The result is a growing perception that leaders and managers are uncommunicative, do not ‘walk-the-talk’, and haven’t got what it takes to manage the transition effectively.

So what’s needed?
Organisations need to take a closer look at several areas if they want to improve their change skills: choosing the team, project management, consulting and communicating.

Managing change requires different skills at different phases, and it is important to take into account the skills required when thinking about who manages the different stages of the change project. For a change programme to work it’s also worth asking: ‘Who exactly is going to execute this plan?’

Change management entails thoughtful planning and sensitive implementation, and above all, consultation with, and involvement of, the people affected by the changes. As soon as change is forced on people, problems arise. Change must be realistic, achievable and measurable. These aspects are especially relevant to managing change where it affects people at a personal level, like being re-structured and “downsized”.

Gain commitment, not acquiescence
Many leaders and managers try to ‘sell’ the change to people as a way of accelerating ‘agreement’ and implementation. Unfortunately, ‘selling’ change to people who aren’t fully committed to the programme is not a sustainable strategy for success, unless the aim is to rake jelly up hill with a fork. When employees listen to management and the ‘high-up’s selling them a change, people will appear to accede, but quietly either at best not support the change, or at worse will actively conspire against it.

Instead, change needs to be understood and managed in a way that people can cope effectively with it. Change can be unsettling, so managers logically need to be a settling influence. But helping individuals and teams to deal with the psychological reactions to change or transition is often the hardest part of managing change. And here is the rub. The best strategy, the best laid plans, the best implementation can all go awry as soon as people are involved.

Leaders and managers need to check that people affected by the change agree with, or at least understand, the need for change, and have a chance to decide how the change will be managed, and to be involved in the planning and implementation of the change. Face-to-face communications to handle sensitive aspects of organisational change management is the best course.

These principles should be applied also to very tough change like making people redundant, closures and integrating merged or acquired organisations. Bad news needs even more careful management than routine change. Hiding behind memos and middle managers will make matters worse.

Consulting with people, and helping them to understand does not weaken position – it strengthens it. Leaders who fail to consult and involve their people in managing bad news are perceived as weak and lacking in integrity. Treat people with humanity and respect and they will reciprocate.
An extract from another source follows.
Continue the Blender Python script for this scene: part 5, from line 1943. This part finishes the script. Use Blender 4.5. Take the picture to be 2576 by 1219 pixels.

Change management principles
The approaches outlined above are what I call GOBO (Glimpses Of the Blindingly Obvious). But as we know, what might look like common sense isn’t always common practice. We need some guiding principles:

1. Continually involve and agree support from people at all levels.
2. Understand where the organisation is at the moment.
3. Understand where it needs to be, when, why, and what the measures will be for having got there.
4. Plan development in appropriate achievable measurable stages.
5. Communicate, involve, enable and facilitate involvement from people, as early and openly and as fully as is possible.

John Kotter’s eight steps
Harvard Professor, John Kotter, offers some helpful thoughts about managing change and transition. Kotter’s eight step change model can be summarised as:

  • Establish a sense of urgency – inspire people to move, make objectives real and relevant.

  • Form the guiding team – get the right people in place with the right emotional commitment, and the right mix of skills and levels.

  • Create a vision – get the team to establish a simple vision and strategy, focus on emotional and creative aspects necessary to drive service and efficiency.

  • Communicate for buy-in – involve as many people as possible, communicate the essentials, simply, and to appeal and respond to people’s needs. De-clutter communications – make technology work for you rather than against.

  • Empower others to act – Remove obstacles, enable constructive feedback and lots of support from leaders – reward and recognise progress and achievements.

  • Plan & create short-term wins – Set aims that are easy to achieve – in bite-size chunks. Manageable numbers of initiatives. Finish current stages before starting new ones.

  • Consolidate and sustain the effort – Foster and encourage determination and persistence – ongoing change – encourage ongoing progress reporting – highlight achieved and future milestones.

  • Institutionalise the change – Reinforce the value of successful change via recruitment, promotion, and new change leaders. Weave change into culture.

Where to start
These eight steps to managing change and transforming the organisation are tried and tested, but before launching into organisational change, key questions need to be asked:

  • What do we want to achieve with this change and why?

  • How will we know that the change has been achieved?

  • Who is affected by this change, and how will they react to it?

  • How much of this change can we achieve ourselves, and what parts of the change do we need help with?

  • Do we have the skills to cope?

So often, managers tend to focus on the end rather than the means when approaching change. But this will only lead to failure. Leaders and managers need to look at the whole process when approaching change, from the communication and development of change to the end result.

Only by having total clarity about what needs to be achieved, gaining the full and participating commitment of those involved, and being brutally honest about the prevailing skill level to successfully manage change can UK management get out of this stereotypical picture of being seemingly useless in the eyes of their people.

With a bit of consideration and skillful practice managers can avoid becoming the primary cause of stress, conflict and harassment at work during times of change.

That reminds me; I must go and announce our re-structure.